İki: Hangi ülkeye gitmeyi tercih edebileceğini de yanıtlamak zor. Öyle ya milli eğitimdeki uygulamalardan ruhu muzdarip olan biri, her ülkeye gidemez. Örneğin ABD’ye… Önce Kızılderilileri kıtır kıtır doğrayıp, sonra Afrika’dan maymun avlar gibi yakalayıp getirdikleri zencileri köle olarak çalıştıran ve ‘ırkçı’ politikalarıyla zencilere hâlâ hayat hakkı tanımayan, Vietnam, Afganistan ve Irak’da milyonlarca çoluk çocuğu, sivil halkı katleden bir ülkede ne işi olabilir?

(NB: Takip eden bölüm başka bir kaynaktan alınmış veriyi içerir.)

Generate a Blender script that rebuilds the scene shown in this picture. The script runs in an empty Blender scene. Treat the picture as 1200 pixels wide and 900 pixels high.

Ya da Sarkozy’nin Fransa’sında…
Altı milyon Yahudi’yi şunun şurasında 60-70 yıl önce cayır cayır yakmış olan ve Türklere 21’inci yüzyılın Yahudileri gibi davranan, Türkiye’nin pek çok iç meselesine Alman Vakıfları vasıtasıyla burnunu sokan Almanya’da da ruhunun huzur bulması kolay değildir herhalde…
Karbondioksit emisyonlarını dizginleyemeyen, bu yüzden de sera etkisine ve küresel ısınmaya ve nihayet dünyadaki canlılığın yok olmasına neden olan ve seyirci kalan ülkelere de gitmez benim bildiğim Fazıl Bey…
Üç: Hadi geçmiş günahları bir kenara bırakalım. Bugün, intihar olaylarının çılgın rakamlara ulaştığı kuzey ülkeleri, insanların birbirini yediği Afrika ülkeleri, faşizmin azdığı İsviçre bile Say’a uzaktır…
İslamı en büyük düşmanı olarak gören Hıristiyan Batı, tabii ki meseleyi anti-islam noktasında ele alacak ve üstadı bağrına basacaktır…
Ama üstat eğer üstat ise, kendi ülkelerinin münevverlerinin şiddetle eleştirdiği ülkelere sığınmaz…
Fazıl Say’ın bu açıklamalarını eleştiriyorum demek, Ak Parti’nin tüm siyasi, ekonomik ve sosyal strateji ve uygulamalarını onaylıyorum demek değildir. Bunun için 5 yıldır yazdığım yazılara bir göz atmak yeterlidir. Bir tek şey yapıyorum diğerlerinden farklı olarak, Ak Parti’yi eleştiriyor diye, her sakallıya ‘dedem’ diye sarılmıyor, vicdansızca davranış ve eleştirilerin yanında yer almıyorum. Hepsi bu. Bu bile bizim fanatiklere fazla geliyor. Tahammülleri yok…
Şu görüşümü halen değiştirmiş değilim. Ak Parti, seçimleri kendi parti programı daha doğru olduğu için kazanmadı, CHP’nin liderliğindeki, yönetimindeki ve politikalarındaki zaaflar yüzünden kazandı…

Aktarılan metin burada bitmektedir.